Si nous voulons continuer d’exister dans 20 ou 30 ans, nous devons apparaître à l’intérieur des dispositifs nationaux comme attractifs, intelligents, agiles, novateurs. 

 

Suite à l’annonce d’une hausse des frais d’inscription dans les universités françaises pour les étudiants étrangers, Samantha Cazebonne propose que les élèves ayant fait tout ou partie de leur scolarité dans un établissement français à l’étranger échappent à cette mesure. Quel regard portez-vous sur cette discrimination positive ? L’attractivité du supérieur français peut-elle passer par une hausse des frais de scolarité ? 

 

Soyons clairs. Les enfants qui fréquentent l’EFE sont de classe sociale plutôt aisée, donc poser une discrimination positive de ces jeunes là n’a guère de sens. Il faut faire confiance aux dispositifs de bourses afin que tous ceux qui en aient besoin puissent être accompagnés pour réaliser leurs études supérieures en France. La question ici est double. Un système gratuit est-il plus attractif ? La qualité de l’université française n’exige-t-elle pas plus de moyens ? C’est dans cet intervalle que se situe la décision prise par le gouvernement.
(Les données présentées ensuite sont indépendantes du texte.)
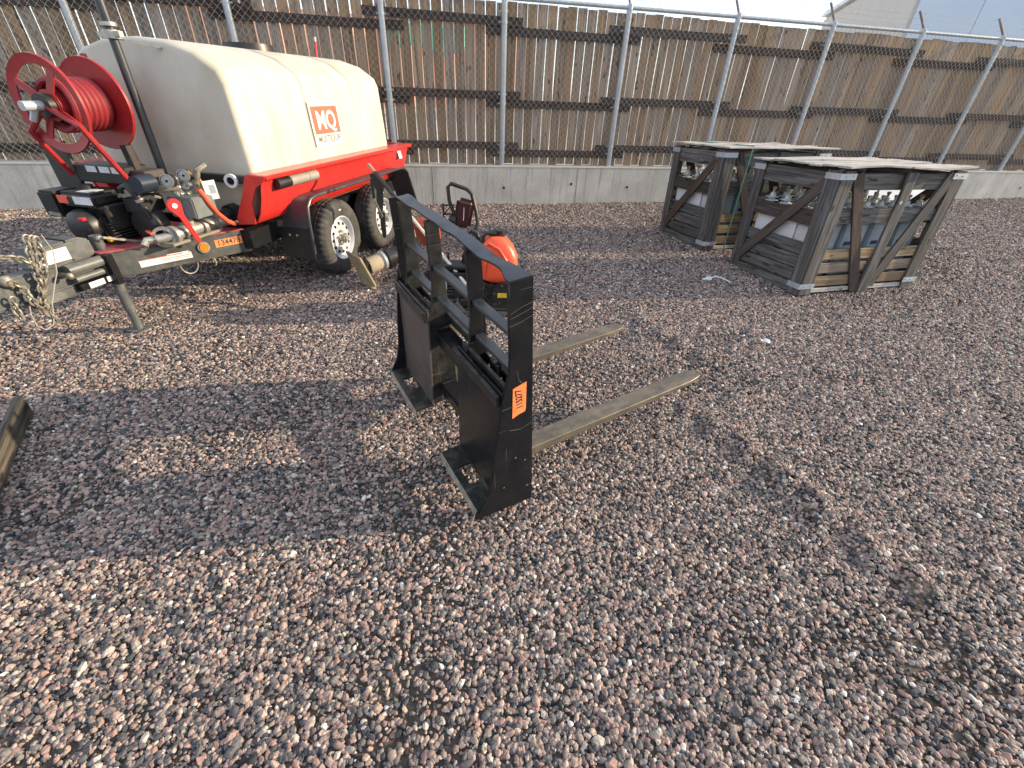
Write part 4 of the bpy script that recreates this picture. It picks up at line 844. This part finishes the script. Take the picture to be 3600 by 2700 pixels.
m_ = MB(); m_.tube([(.56, 1.0, 1.0), (.55, 1.0, .93), (.50, .98, .91)], .016, 8); m_.tube([(.52, .9, 1.0), (.5, .92, .93), (.45, .95, .91)], .014, 8); m_.cyl((.60, 1.1, .95), (.50, .98, .945), .024, n=12); m_.tube([(.45, .88, .95), (.42, .86, 1.05), (.40, .8, 1.08)], .02, 8); pt('brass_fitting', m_, M_chain)
m_ = MB()
for q in range(14):
    random.seed(q + 40); a = Vector((random.uniform(.44, .66), random.uniform(.82, 1.16), random.uniform(.90, 1.0))); m_.cyl(a, a + Vector((random.uniform(-.05, .05), random.uniform(-.05, .05), random.uniform(-.01, .03))), random.uniform(.008, .02), n=8)
pt('pipe_fitting', m_, M_alu)
m_ = MB(); m_.tube([(.47, .90, 1.04), (.44, .86, 1.0), (.42, .84, .92), (.40, .82, .86)], .014, 8); pt('ochre_hose', m_, mat('ochre_hose_rubber', (.30, .19, .04), rough=.6))
m_ = MB(); m_.tube([(.35, .975, .945), (.345, .957, .907), (.34, .933, .845), (.34, .886, .766), (.34, .818, .694), (.34, .755, .66)], .0175, 10); pt('red_hose', m_, M_hose)
m_ = MB(); m_.box((0, 0, 0), (.085, .13, .002)); q = pt('hang_tag', m_, M_white, smooth=0); q.matrix_local = axes4((.345, .875, .925), (-.5, -.85, 0), (0, .18, .98), (-.85, .5, 0))
m_ = MB(); m_.box((.012, .005, .0015), (.04, .06, .001)); m_.box((-.02, .045, .0015), (.03, .004, .001)); m_.build('tag_print', mat('tag_blue_grey', (.28, .33, .42), rough=.6), q, smooth=0)
# light bar across the front and outlet ring
pt('light_bar', MB().bb(.18, .60, .655, .695, .945, 1.0), M_plastic, tr, bevel=.004)
m_ = MB(); m_.lathe([(.026, 0), (.048, 0), (.050, .012), (.048, .024), (.028, .024)], (.30, .70, .965), (-.2, 1, .0), 26); pt('outlet_ring', m_, mat('ring_white', (.72, .72, .74), rough=.35), tr); pt('outlet_bore', MB().cyl((.30, .70, .965), (.298, .712, .965), .028, n=20), M_dark, tr)
pt('tank_outlet', MB().cyl((.42, .62, .72), (.42, .70, .72), .065, n=8), M_plastic, tr); pt('tank_outlet', MB().cyl((.42, .70, .72), (.42, .77, .71), .045, n=16), M_plastic, tr)
# control box below the reel
pt('control_box', MB().bb(.78, 1.20, .92, 1.10, .96, 1.075), M_plastic, tr, bevel=.008); 
for k, v in enumerate((.84, .94, 1.05)): pt('box_label', MB().bb(v - .04, v + .045, 1.1005, 1.1025, 1.03, 1.068), M_white, tr, smooth=0)
pt('box_shelf', MB().bb(.66, .80, .90, 1.06, .93, 1.05), mat('brown_grey_panel', (.06, .05, .045), rough=.6), tr, bevel=.006)
pt('reel_leg', MB().beam((1.30, 1.08, .60), (1.34, 1.06, 1.20), .20, .03, (0, 1, 0)), M_plastic, tr, bevel=.004)
pt('reel_leg', MB().beam((.78, .98, .60), (.80, 1.0, 1.20), .05, .05, (0, 1, 0)), M_plastic, tr, bevel=.004)
# hose reel, axis along the trailer
rc = Vector((1.0, 1.06, 1.425)); RR = .265
reel = thing('hose_reel', None, None); reel.parent = tr
for du, ring in ((.15, True), (-.15, False)):
    m_ = MB(); o_ = rc + Vector((0, du, 0)); ri = RR - .052 if ring else .08
    m_.lathe([(ri, -.004), (ri, .004), (RR - .02, .008), (RR, .012), (RR + .004, 0), (RR, -.008), (RR - .02, -.006)], o_, (0, 1, 0), 44, closed=True); m_.build('reel_flange', M_reel, reel)
    m_ = MB()
    for q in range(4): a = math.pi / 2 * q + .6; m_.beam(o_ + Vector((.04 * math.cos(a), 0, .04 * math.sin(a))), o_ + Vector(((RR - .03) * math.cos(a), 0, (RR - .03) * math.sin(a))), .045, .010, (0, 1, 0))
    m_.lathe([(.0, -.006), (.075, -.006), (.075, .006), (0, .006)], o_, (0, 1, 0), 22); m_.build('reel_spoke', M_reel, reel)
m_ = MB(); m_.cyl(rc - Vector((0, .15, 0)), rc + Vector((0, .15, 0)), .085, n=24); m_.build('reel_drum', M_reel, reel)
m_ = MB(); pts = []
for q in range(0, 24 * 7 + 1): a = 2 * math.pi * q / 24; pts.append(rc + Vector((.135 * math.cos(a), -.125 + .25 * q / 168, .135 * math.sin(a))))
m_.tube(pts, .021, 8); m_.build('reel_hose', mat('red_rubber_hose', (.24, .02, .025), rough=.5), reel)
m_ = MB(); m_.cyl(rc + Vector((0, .15, 0)), rc + Vector((0, .20, 0)), .065, n=20); m_.build('reel_motor', M_plastic, reel)
m_ = MB(); m_.cyl(rc + Vector((0, .20, 0)), rc + Vector((0, .31, 0)), .026, n=16); m_.cyl(rc + Vector((0, .24, 0)), rc + Vector((.05, .25, -.08)), .018, n=12); m_.build('reel_swivel', M_galv, reel)
m_ = MB(); m_.tube([rc + Vector((-.10, -.19, -.40)), rc + Vector((-.03, -.19, .0)), rc + Vector((.0, -.19, .28))], .017, 8); m_.tube([rc + Vector((-.22, .04, -.42)), rc + Vector((-.21, .19, -.1)), rc + Vector((.0, .19, 0))], .018, 8); m_.tube([rc + Vector((.24, .04, -.42)), rc + Vector((.2, .19, -.15)), rc + Vector((.0, .19, 0))], .018, 8); m_.build('reel_stand', M_reel, reel)
# stand pipe with clamp coupling
m_ = MB(); m_.cyl((.79, .80, .95), (.79, .80, 3.05), .027, n=18); m_.build('stand_pipe', mat('black_blue_pipe', (.022, .028, .036), (.03, .037, .045), rough=.35, dust=.1), tr)
m_ = MB(); m_.cyl((.79, .80, 1.79), (.79, .80, 1.835), .052, n=18); m_.cyl((.79, .80, 1.855), (.79, .80, 1.875), .046, n=18); m_.box((.73, .81, 1.815), (.05, .03, .03)); m_.box((.85, .81, 1.81), (.05, .03, .03)); m_.beam((.84, .80, 1.80), (.62, .62, 1.76), .02, .008); m_.build('pipe_coupling', M_alu, tr)
m_ = MB(); m_.tube([(.79, .80, 3.0), (.79, .80, 3.06), (.75, .76, 3.10), (.62, -.2, 3.12)], .03, 10); m_.tube([(.62, -.2, 3.12), (.62, -.23, 3.08), (.62, -.23, 2.10)], .030, 12, cap=False); m_.build('fill_arm', mat('black_blue_pipe', (.02, .02, .02)), tr)
# whip marker at the tank
m_ = MB(); m_.cyl((1.0, -1.8, 1.7), (.98, -1.82, 1.98), .011, n=8); m_.cur = 1; m_.cyl((.98, -1.82, 1.98), (.978, -1.822, 2.02), .0115, n=8); m_.build('whip_marker', [M_redh, M_white], tr)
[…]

Ce que nous observons dans nos établissements, c’est un engouement assez fort pour l’enseignement supérieur français. On peut estimer à la moitié ceux des bacheliers nationaux qui poursuivent leurs études en France. Nous devons continuer à être des agents de promotion de l’attractivité du supérieur français, tout en admettant que dans certains pays, les parcours de mobilité désirés ne se tournent pas nécessairement vers la France. Il faut savoir contextualiser les objectifs qu’on se donne en fonction de la culture dans laquelle on travaille.